/Fot: Unsplash//
Zdobycie prawa jazdy tuż po skończeniu 18-tki: to było marzenie wielu dzisiejszych czterdziestolatków. Jeżdżenie samochodem traktowane było nie tylko jako oznaka statusu społecznego ale również jako wejście w dorosłość i poczucie niezależności. Ale to się skończyło. Pokolenie Y czyli osoby urodzone w latach 1978-1995 jest pierwszym, które kupuje mniej samochodów niż jego poprzednicy.
Spadek jest znaczący. Według danych firmy badawczej J.D. Power na tysiąc osób należących do pokolenia Y samochód kupiło tylko 45, podczas gdy w pokoleniu X zrobiły to 73 osoby, a wśród boomersów 63. Oczywiście trzeba brać pod uwagę że ludzie urodzeni w latach 80′ i 90′ znajdują w innej sytuacji życiowej, wielu z nich dopiera zakłada rodziny, są na początku swojej kariery zawodowej. Często mówi się o nich, że są pierwszymi prawdziwymi mieszczuchami, są bardziej mobilni, ale też częściej niż poprzednie pokolenia na przykład korzystają z telepracy i mają nienormatywny czas pracy. A więc dla wielu z nich odpada problem codziennego przemieszczania się z przedmieść do miejsca pracy. Jest też szereg innych danych potwierdzających powolne odwracanie się społeczeństw Zachodu od samochodów.

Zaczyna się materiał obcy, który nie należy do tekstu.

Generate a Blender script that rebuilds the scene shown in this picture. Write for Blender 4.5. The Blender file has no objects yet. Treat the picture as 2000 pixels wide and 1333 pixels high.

W miastach o dobrej i rozbudowanej sieci komunikacji miejskiej rośnie liczba osób korzystających z niej w godzinach szczytu. Dodatkowo według danych American Survey Community od 2001 roku posiadacze samochodów jeżdżą nimi coraz mniej i dotyczy to wszystkich grup wiekowych. I to jest chyba najlepsza wiadomość, którą powinna dać dużo do myślenia władzom naszych miast, które muszą zmierzyć się z przebudwoanie ruchu w miastach.